--- DATA SUPPLIED ---

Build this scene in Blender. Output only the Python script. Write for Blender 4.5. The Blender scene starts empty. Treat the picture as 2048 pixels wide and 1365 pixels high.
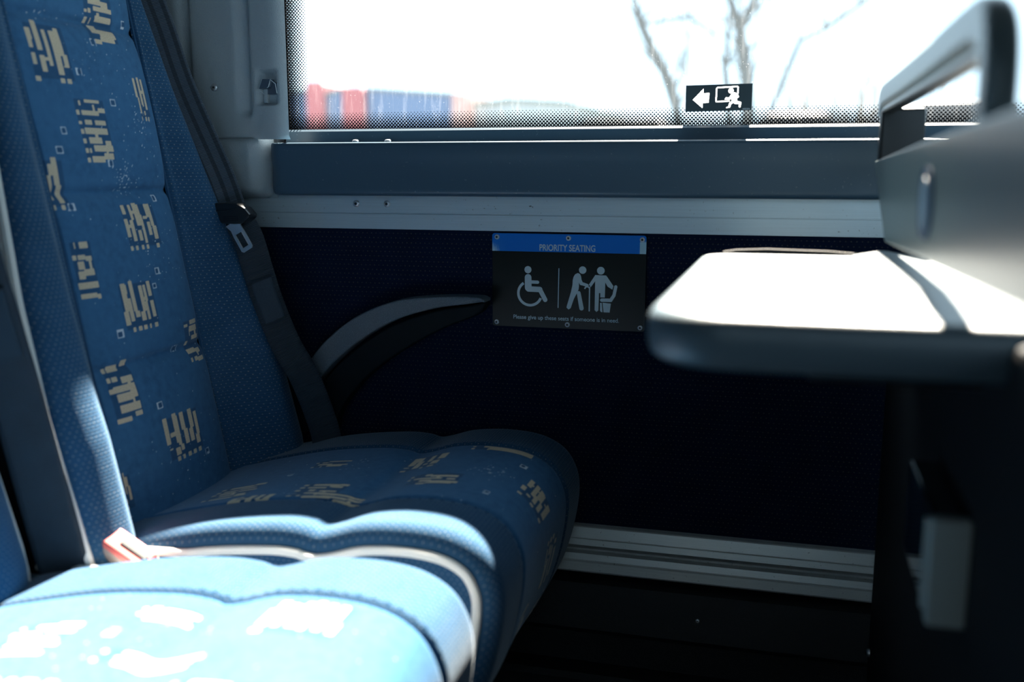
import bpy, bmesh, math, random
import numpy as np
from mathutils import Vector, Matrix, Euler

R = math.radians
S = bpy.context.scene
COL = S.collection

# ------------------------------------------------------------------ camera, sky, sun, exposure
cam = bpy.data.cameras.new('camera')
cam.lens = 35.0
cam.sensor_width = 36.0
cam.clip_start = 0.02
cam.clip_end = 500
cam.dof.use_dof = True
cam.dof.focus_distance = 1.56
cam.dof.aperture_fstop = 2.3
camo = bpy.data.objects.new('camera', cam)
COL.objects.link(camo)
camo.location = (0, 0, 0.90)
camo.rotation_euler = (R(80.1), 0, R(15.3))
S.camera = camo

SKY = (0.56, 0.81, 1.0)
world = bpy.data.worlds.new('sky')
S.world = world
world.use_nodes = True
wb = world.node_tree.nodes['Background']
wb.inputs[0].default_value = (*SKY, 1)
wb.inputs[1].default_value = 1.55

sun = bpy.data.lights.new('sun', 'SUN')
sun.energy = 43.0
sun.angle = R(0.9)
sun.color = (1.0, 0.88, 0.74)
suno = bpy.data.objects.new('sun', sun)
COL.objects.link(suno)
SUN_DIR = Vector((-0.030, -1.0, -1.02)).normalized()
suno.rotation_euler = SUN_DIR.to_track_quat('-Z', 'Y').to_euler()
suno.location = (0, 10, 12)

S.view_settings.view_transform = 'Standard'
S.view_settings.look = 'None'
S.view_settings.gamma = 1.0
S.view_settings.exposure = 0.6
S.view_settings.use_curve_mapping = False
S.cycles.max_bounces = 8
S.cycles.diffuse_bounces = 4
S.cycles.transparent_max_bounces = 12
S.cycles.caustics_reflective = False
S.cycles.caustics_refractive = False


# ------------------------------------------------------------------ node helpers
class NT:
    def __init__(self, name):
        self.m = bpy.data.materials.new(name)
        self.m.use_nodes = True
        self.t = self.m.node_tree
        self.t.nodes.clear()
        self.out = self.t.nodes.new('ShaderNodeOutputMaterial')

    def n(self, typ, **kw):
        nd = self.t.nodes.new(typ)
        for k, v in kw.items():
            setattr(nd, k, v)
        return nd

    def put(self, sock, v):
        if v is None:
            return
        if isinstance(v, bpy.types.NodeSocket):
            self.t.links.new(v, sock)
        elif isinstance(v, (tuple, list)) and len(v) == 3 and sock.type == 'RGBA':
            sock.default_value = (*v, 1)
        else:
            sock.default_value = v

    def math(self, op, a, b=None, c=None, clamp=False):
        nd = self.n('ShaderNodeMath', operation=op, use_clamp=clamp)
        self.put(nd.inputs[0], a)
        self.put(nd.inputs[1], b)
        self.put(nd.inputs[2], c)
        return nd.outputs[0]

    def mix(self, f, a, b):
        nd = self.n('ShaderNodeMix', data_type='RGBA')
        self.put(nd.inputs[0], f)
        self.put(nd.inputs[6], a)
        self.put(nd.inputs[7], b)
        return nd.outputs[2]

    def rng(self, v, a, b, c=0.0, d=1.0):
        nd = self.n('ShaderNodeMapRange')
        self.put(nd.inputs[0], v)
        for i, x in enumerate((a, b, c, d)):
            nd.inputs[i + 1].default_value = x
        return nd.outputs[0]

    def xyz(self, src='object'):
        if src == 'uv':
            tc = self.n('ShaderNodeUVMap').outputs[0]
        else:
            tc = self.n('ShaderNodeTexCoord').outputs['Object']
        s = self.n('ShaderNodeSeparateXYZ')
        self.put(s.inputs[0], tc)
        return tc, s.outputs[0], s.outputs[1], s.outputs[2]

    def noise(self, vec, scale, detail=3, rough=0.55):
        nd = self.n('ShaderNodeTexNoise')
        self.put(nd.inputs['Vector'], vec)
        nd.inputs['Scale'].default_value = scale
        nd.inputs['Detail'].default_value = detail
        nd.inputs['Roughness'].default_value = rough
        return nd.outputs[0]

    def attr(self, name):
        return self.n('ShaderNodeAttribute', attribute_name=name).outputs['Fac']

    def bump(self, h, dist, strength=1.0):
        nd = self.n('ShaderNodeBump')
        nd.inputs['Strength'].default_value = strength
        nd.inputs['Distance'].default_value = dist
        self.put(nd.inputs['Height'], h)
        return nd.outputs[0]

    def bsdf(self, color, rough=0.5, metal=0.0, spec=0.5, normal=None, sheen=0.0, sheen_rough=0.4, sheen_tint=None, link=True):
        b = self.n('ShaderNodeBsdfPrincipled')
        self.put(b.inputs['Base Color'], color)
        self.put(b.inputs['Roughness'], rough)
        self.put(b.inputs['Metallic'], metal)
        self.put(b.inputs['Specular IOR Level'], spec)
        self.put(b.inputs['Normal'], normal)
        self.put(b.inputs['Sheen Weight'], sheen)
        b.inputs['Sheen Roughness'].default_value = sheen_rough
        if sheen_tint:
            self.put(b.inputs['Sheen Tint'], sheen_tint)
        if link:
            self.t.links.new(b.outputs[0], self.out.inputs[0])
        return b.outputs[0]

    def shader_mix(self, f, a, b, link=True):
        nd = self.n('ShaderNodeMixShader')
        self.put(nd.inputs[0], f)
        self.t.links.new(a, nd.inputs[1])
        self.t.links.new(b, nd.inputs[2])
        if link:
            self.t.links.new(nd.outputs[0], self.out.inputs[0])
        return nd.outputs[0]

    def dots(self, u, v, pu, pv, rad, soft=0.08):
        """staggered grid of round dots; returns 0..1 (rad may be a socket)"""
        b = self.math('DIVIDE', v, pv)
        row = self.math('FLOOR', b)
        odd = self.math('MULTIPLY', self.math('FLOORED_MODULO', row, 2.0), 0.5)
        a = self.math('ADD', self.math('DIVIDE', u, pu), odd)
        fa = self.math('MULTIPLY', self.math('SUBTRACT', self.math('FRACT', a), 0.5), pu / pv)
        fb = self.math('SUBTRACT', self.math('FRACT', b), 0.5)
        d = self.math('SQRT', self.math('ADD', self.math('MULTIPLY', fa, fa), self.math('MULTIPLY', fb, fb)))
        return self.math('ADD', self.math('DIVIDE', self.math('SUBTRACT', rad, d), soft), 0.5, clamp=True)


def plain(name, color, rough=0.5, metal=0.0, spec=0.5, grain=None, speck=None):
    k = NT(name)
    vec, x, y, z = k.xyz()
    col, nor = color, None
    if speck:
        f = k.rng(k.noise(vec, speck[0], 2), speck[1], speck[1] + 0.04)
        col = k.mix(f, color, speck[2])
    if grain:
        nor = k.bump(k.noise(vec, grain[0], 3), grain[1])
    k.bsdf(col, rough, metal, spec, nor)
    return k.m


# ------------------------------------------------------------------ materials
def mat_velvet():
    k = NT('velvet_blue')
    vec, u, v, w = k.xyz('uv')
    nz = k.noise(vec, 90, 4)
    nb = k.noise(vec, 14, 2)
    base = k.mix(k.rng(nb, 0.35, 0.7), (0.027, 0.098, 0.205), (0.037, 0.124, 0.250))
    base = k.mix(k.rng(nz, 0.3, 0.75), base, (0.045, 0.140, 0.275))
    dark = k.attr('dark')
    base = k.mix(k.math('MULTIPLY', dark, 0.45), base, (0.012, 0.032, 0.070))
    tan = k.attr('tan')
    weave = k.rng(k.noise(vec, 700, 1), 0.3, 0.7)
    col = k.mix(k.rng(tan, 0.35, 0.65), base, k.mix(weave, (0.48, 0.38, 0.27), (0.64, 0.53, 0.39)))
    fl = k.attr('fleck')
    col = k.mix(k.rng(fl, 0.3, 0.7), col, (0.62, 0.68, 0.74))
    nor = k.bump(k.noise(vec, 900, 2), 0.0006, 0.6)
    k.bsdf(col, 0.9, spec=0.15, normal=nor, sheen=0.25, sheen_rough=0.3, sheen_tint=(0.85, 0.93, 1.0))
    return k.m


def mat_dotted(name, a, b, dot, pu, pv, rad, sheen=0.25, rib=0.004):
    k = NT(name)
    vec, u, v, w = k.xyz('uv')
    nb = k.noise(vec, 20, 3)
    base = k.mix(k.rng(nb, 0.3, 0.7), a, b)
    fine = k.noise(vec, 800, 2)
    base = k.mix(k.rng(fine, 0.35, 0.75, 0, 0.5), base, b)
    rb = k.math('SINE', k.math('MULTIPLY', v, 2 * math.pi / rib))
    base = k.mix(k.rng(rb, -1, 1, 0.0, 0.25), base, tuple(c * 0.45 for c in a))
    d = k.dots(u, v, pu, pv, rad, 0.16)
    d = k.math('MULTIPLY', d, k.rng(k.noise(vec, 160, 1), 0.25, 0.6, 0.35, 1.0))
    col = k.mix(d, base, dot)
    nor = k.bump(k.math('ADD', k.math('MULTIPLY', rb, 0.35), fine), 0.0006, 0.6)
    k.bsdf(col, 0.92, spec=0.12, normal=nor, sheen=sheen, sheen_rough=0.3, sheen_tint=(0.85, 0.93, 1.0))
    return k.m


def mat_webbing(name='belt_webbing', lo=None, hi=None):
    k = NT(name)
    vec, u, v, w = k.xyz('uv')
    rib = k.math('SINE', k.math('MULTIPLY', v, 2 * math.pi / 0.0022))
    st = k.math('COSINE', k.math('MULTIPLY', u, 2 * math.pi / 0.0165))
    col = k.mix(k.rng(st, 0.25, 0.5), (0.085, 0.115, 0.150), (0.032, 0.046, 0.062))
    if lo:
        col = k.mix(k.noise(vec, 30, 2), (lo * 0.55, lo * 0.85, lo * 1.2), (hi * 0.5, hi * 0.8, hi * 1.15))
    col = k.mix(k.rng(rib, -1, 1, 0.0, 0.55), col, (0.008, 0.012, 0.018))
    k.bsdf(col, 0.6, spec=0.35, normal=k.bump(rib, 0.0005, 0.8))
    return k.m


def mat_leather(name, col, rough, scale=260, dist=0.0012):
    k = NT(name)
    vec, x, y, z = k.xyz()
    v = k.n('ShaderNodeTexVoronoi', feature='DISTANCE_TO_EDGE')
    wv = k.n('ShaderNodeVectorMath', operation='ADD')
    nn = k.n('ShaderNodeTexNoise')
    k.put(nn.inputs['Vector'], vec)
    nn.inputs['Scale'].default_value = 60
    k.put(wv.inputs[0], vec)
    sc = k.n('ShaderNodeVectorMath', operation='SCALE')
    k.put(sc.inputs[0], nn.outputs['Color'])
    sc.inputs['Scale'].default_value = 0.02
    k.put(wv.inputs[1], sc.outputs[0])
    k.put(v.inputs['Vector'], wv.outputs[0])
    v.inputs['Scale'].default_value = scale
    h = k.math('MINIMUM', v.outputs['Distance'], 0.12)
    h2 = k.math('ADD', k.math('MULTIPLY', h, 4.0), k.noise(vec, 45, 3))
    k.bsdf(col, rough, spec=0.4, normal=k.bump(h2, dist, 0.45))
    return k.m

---
--- DATA SUPPLIED ---

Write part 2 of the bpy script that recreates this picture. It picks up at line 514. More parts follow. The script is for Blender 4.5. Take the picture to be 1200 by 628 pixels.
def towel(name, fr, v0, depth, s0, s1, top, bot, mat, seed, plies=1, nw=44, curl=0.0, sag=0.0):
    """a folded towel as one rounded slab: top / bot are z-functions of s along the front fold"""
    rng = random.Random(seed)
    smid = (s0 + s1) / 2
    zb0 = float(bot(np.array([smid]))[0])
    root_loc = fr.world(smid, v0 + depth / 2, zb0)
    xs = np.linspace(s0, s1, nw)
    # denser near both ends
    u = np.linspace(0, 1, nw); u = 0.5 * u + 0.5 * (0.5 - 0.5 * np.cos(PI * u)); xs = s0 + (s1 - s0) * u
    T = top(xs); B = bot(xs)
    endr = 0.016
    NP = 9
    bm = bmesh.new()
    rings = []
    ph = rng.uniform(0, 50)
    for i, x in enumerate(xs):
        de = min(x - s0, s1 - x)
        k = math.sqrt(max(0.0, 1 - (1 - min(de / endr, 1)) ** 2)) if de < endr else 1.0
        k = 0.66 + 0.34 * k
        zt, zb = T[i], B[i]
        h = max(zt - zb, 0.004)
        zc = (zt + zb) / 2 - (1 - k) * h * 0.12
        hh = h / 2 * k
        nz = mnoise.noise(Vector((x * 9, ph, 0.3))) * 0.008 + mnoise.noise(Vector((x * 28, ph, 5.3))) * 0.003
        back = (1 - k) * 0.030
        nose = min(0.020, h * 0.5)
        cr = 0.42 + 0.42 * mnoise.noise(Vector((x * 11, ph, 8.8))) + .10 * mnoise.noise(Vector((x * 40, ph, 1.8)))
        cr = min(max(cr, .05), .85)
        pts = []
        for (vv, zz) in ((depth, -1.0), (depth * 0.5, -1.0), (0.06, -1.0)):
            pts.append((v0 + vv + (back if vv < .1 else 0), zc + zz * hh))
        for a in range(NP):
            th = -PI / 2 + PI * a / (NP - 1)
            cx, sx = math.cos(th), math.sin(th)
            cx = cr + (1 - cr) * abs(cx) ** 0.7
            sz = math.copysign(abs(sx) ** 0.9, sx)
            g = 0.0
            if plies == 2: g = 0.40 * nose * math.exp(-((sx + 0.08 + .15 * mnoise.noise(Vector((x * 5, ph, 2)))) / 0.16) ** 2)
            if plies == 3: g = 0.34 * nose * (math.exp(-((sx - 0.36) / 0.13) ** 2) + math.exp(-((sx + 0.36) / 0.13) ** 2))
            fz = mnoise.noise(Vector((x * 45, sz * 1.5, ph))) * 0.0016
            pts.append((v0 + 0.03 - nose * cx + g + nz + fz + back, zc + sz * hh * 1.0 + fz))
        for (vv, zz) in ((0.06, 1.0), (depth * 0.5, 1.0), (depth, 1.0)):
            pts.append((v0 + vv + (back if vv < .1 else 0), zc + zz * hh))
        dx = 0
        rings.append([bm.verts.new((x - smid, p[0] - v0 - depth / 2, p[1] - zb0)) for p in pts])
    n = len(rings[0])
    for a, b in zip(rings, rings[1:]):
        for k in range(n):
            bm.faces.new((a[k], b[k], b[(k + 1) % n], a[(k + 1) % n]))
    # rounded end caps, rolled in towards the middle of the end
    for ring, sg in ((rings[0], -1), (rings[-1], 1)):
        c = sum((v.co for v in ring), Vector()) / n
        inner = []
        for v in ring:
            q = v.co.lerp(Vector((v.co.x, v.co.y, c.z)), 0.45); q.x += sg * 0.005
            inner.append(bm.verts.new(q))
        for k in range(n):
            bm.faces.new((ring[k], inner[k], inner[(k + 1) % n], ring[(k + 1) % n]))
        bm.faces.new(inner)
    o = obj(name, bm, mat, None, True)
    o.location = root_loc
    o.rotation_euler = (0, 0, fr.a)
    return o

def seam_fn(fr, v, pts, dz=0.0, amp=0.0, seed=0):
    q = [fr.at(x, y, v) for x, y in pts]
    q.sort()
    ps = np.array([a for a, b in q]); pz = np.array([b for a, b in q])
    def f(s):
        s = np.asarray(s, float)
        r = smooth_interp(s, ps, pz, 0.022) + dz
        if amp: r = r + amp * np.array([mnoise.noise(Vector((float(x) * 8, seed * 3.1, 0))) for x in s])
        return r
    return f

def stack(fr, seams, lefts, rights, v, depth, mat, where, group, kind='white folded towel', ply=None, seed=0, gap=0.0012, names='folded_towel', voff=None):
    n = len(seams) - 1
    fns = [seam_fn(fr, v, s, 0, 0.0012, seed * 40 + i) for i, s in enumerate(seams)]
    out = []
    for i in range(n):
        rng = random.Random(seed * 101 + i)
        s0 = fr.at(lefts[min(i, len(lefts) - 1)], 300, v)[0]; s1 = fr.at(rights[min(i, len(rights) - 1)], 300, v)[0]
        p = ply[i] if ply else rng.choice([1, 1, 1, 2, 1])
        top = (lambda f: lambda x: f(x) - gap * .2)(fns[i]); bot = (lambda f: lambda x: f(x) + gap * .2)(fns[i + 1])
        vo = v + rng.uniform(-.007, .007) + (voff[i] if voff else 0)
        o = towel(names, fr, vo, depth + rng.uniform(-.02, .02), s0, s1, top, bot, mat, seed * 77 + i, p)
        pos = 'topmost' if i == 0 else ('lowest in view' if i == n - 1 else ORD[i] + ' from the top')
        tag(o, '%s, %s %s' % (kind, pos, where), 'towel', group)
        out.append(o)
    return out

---

# WORK TO COMPLETE
Leaving out the pictures, extract the stretch from the line holding "Build this scene" through the line holding "wb.inputs[1].default_value = 1.55", word for word.

# ANSWER
Build this scene in Blender. Output only the Python script. Write for Blender 4.5. The Blender scene starts empty. Treat the picture as 2048 pixels wide and 1365 pixels high.
import bpy, bmesh, math, random
import numpy as np
from mathutils import Vector, Matrix, Euler

R = math.radians
S = bpy.context.scene
COL = S.collection

# ------------------------------------------------------------------ camera, sky, sun, exposure
cam = bpy.data.cameras.new('camera')
cam.lens = 35.0
cam.sensor_width = 36.0
cam.clip_start = 0.02
cam.clip_end = 500
cam.dof.use_dof = True
cam.dof.focus_distance = 1.56
cam.dof.aperture_fstop = 2.3
camo = bpy.data.objects.new('camera', cam)
COL.objects.link(camo)
camo.location = (0, 0, 0.90)
camo.rotation_euler = (R(80.1), 0, R(15.3))
S.camera = camo

SKY = (0.56, 0.81, 1.0)
world = bpy.data.worlds.new('sky')
S.world = world
world.use_nodes = True
wb = world.node_tree.nodes['Background']
wb.inputs[0].default_value = (*SKY, 1)
wb.inputs[1].default_value = 1.55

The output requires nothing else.